Van’da yasak olmayan bir şey kaldı mı?
Önce ‘Yürüyüş yasak’ dediler…
Sonra ‘Basın açıklaması da yasak ama bizim belirlediğimiz yerlerde yapabilirsiniz’ dediler…
Sonra o belirledikleri yerlerde basın açıklamasını yapılmasını da yasakladılar.
İlk önce hepimiz sandık ki bu yasak sadece HDP’nin siyasi faaliyetlerine yönelik diye…
Meğer yasaklar bununla sınırlı değilmiş.
Yasakladıkça yasakladılar ve Bin gündür Van’da her türlü eylem ve etkinlik yasak.
Geçen ay gezgin festivalini yasakladılar yetmedi… Bugün de Kürtçe müzik yapan Mem Ararat Konserini yasakladılar.
Sebebini sorduğunuzda ‘ 15 günlük eylem ve etkinlik yasağı var’ diye cevap veriyorlar.
‘Peki, 15 günlük eylem ve etkinlik yasağının sebebi nedir?’ diye sorduğunuzda işte onun cevabı yok.
Cevabı olamaz çünkü OHAL 13 ay önce kaldırıldı, Van’da herhangi gergin bir durumda yok. Peki, nedir Ocak ayından bu yana aralıksız süren bu yasağın sebebi. Diyarbakır’da, Batman’da, Hakkâri’de uygulanmayan bu yasak neden sadece Van’da uygulanıyor.
Hazır yapmışken Van Gölü’nde yüzmeyi, Edremit’te piknik yapmayı da yasaklayın olsun bitsin(!)
Hatta bu şartlarda sokağa çıkmamızın bile anlamı kalmadı. Onu da yasaklayın ne olacak (!)
Böyle yapınca her şeyin tamam olacağını mı sanıyorsunuz? Bu tür yasak politikalarının sonuç vermediğini aksine daha büyük siyasal ve toplumsal sorunlara yol açtığını defalarca test etmiş insanlarız.
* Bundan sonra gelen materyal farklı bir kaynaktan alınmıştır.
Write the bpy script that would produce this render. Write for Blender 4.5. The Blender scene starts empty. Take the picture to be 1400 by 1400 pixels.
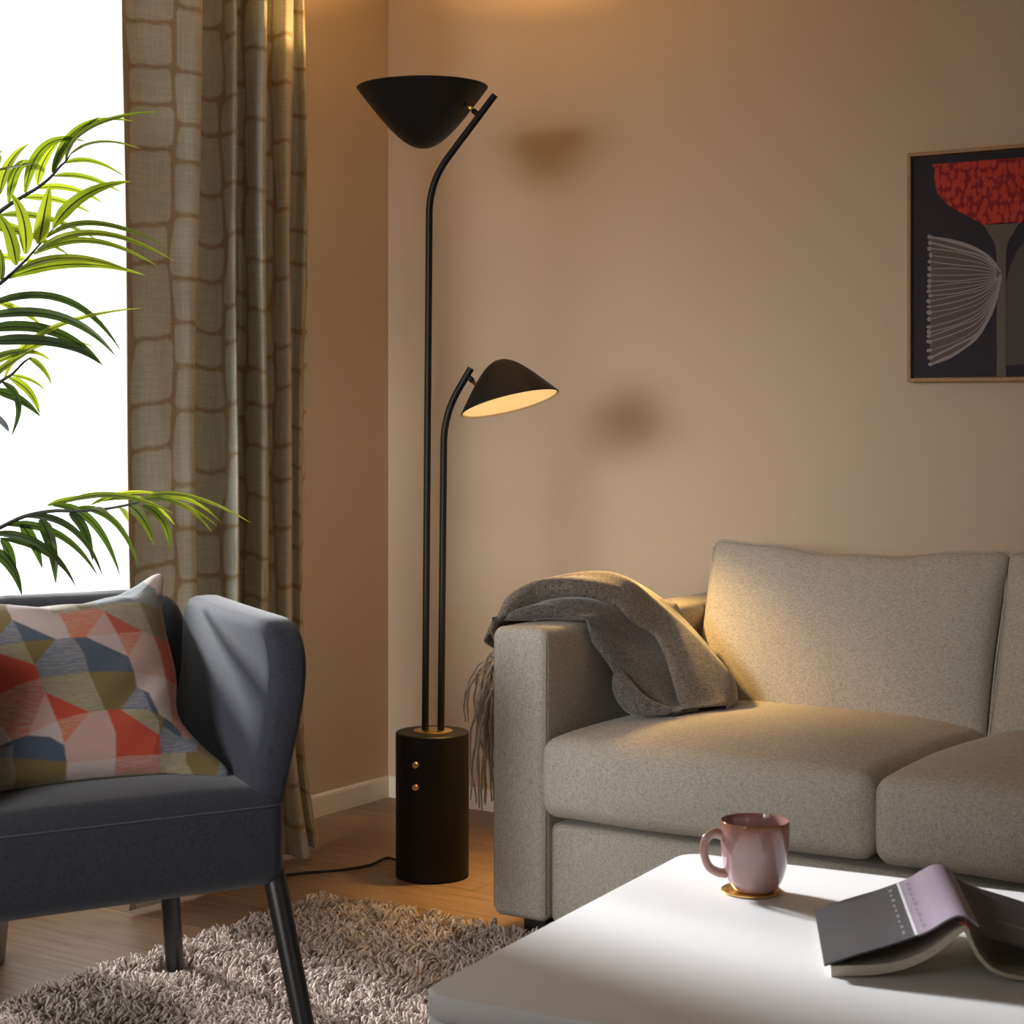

Yasaklarla sonuç alınsaydı İsmet İnönü, Kenan Evren, Mehmet Ağar, Tansu Çiller başarılı olurdu… Onların yapamadığını Van Valiliği mi başaracak?
Süleyman Demirel bile vaktiyle demokratik etkinlikler için ‘Yürümekle yollar aşınmaz, bırakın yürüsünler’ derken Van Valiliği ne yapmayı düşünüyor anlamış değilim. Van kadim bir şehirdir ve kesinlikle taht oyunlarına kurban edilemeyecek kadar değerlidir. Özellikle Van AKP içinde etkin bir grubun özellikle bu tür eylem ve etkinliklere dair yasakların sürmesini sivil ve güvenlik bürokrasisine dayattıklarını biliyorum.
Kenan Evren demişken, 1982 Anayasası galiba ilk defa Van’da rafa kalktı diyorum… Çünkü bu yasaklamalar ile 1982 anayasası Van’da tedavülden kalktı ve yerini adeta ‘Sıkı Yönetim’ dönemlerini andıran uygulamalar almış durumda.
Van Valiliği’ne çağrımız, Güvenlik ve özgürlüklerin arasında ki dengenin sağlanması ve kentin yasaklarla değil, özgürlükler şehri olarak anılmasını sağlamalarıdır.
Yöneticilik yasaklamak değil, aksine bu tür eylem ve etkinliklerin düzenlenmesini sağlamaktır. Zaten kamu kurumlarının görevi de budur. Sürekli olarak ‘Güvenliği gerekçe göstermek ise ayrı bir sorun olarak karşımızda duruyor. Bu konuda bir zafiyet olduğunu düşünmüyorum. Bir kentte ticareti, ziyareti, siyaseti, eğlenceyi halk yapacak ve size düşen bunun güvenliğini sağlamaktır, yasaklamak değil.